Which Master? The answer, of course, is "One. Only One. The One Who created all things and without Whom "nothing was made that was made" (Jn 1:3).

Preceding the birth of Jesus Christ, an image of God was an obscenity. Yet, following the birth of Jesus Christ, which Christian could doubt God's will concerning Holy Icons? No cornerstone of our faith is surer than this: that the Son of God has material being and Divine being — one indistinguishable from the other. This was the towering point made by the Fathers of the Seventh Ecumenical Council, which defended icons against those who would destroy them and outlaw them.

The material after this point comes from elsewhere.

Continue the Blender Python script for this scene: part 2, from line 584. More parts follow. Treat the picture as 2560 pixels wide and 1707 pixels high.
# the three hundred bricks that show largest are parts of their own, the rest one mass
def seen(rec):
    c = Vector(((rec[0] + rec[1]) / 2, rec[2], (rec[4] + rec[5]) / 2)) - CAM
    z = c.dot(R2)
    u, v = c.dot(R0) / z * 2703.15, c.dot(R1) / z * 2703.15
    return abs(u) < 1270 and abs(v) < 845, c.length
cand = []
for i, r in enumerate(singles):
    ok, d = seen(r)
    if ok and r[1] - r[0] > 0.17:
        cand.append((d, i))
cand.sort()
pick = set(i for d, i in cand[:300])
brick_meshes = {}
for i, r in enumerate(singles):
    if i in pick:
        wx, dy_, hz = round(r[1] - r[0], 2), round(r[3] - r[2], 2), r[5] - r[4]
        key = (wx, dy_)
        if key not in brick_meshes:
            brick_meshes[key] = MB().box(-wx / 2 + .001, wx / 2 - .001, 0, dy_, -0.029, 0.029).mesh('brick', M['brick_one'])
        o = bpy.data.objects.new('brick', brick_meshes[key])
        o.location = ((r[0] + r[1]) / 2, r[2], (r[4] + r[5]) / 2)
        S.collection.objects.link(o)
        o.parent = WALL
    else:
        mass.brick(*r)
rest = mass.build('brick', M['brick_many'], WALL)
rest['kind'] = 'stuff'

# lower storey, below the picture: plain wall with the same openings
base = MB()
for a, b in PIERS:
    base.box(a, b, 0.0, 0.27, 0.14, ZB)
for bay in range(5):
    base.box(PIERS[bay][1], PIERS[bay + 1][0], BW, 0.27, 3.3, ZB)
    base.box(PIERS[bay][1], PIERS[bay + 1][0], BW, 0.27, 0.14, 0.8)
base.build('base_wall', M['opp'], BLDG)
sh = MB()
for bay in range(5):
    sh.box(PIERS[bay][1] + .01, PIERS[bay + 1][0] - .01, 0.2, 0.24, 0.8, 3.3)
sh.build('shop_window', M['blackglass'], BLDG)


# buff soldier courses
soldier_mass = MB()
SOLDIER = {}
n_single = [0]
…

With the development of Islam in the seventh century, the edges of the Eastern Roman Empire bordering Arab lands were chronically subject to raids and destruction arising (among other things) from Muslim outrage over Byzantine coins. Beginning in 695 the Emperor Justinian II decreed that the full-face Image of the Lord Jesus Christ was to appear on all newly minted gold coins. Constituencies subject to these raids petitioned that this policy be reversed. The further one drew into the Byzantine cities and strongholds away from the borderlands, the stronger the defense of the coins .... and icons. The further one drew toward the Arab frontier, the deeper ran passions of iconoclasm: "Destroy those icons!" In 717, the new Emperor, Leo III, a Syrian, born into and formed by Islamic culture, condemned icons in general and ordered all existing icons to be destroyed. His rationale was primarily the Second Commandment prohibiting graven images.

The Council Fathers replied that God had instructed Moses to make images of cherubim wrought in gold (Exod 25:18). They explained that these icons represented actual persons, the cherubim; idols do not. They adduced writings of the Fathers approving icons and considered that God Himself had produced that wonder among icons, acheiropoieta — "icons made without (human) hands" (such as the Image of Christ's Face imprinted upon St. Veronica's handkerchief).

But no argument made at the Seventh Ecumenical Council surpassed the deepest and greatest reality in human history: that God is seen in the Image and Person of His Son, whose material Nature is indistinguishable from His spiritual Nature.

Icons are not photographs. They are mysteries. They are not representational art as portraits are. We might say, naively, that their perspective is all wrong. But that would miss the point. They are possessed of a kind of distance, an other-ness, which calls us away from the world. They do not imitate nature. They are portals into .... we might say "the supernatural" if the Divine world were not at the core of who we are.

When we approach an icon of Jesus, it is personal. It is an encounter. We speak to Him really and truly. Where is the connection between this encounter and the paints and wood that underlie the Holy Image? Who can say?

Who can say what makes the physical heart quake from spiritual love? Who can say what brings a woman to ignore the laws of personal survival, laying down her life for her children? In matters that lift us far above the gritty world, where is the line separating the physical from the spiritual? Could a scientist .... or an emperor draw it? Where does the one meet with the other? Where is the boundary? Or to borrow the words of the poet W. B. Yeats,

                                  ..... O brightening glance,
How can we know the dancer from the dance?    ("Among School Children")
And do we not here approach a towering Mystery? Who can tell the Father from the Son (Jn 14:9), and exactly how does the Kingdom of Heaven share in this sublime Unity, where One is All and All are One?

Let us draw near to Heaven through our Holy Icons. St. Luke did not hesitate to make an icon of the Mother of God. Through Divine encounter, generations of Christians have witnessed their wonderworking powers, dripping with myrrh as dew upon the windows that look on to Heaven. Bow down. Reverence them. Venerate them. Cense them with rarest incense. Light tapers before them. Kiss them with a quaking heart. And never doubt that there is mirth in Heaven for such as these.

In the Name of the Father and of the Son and of the Holy Ghost.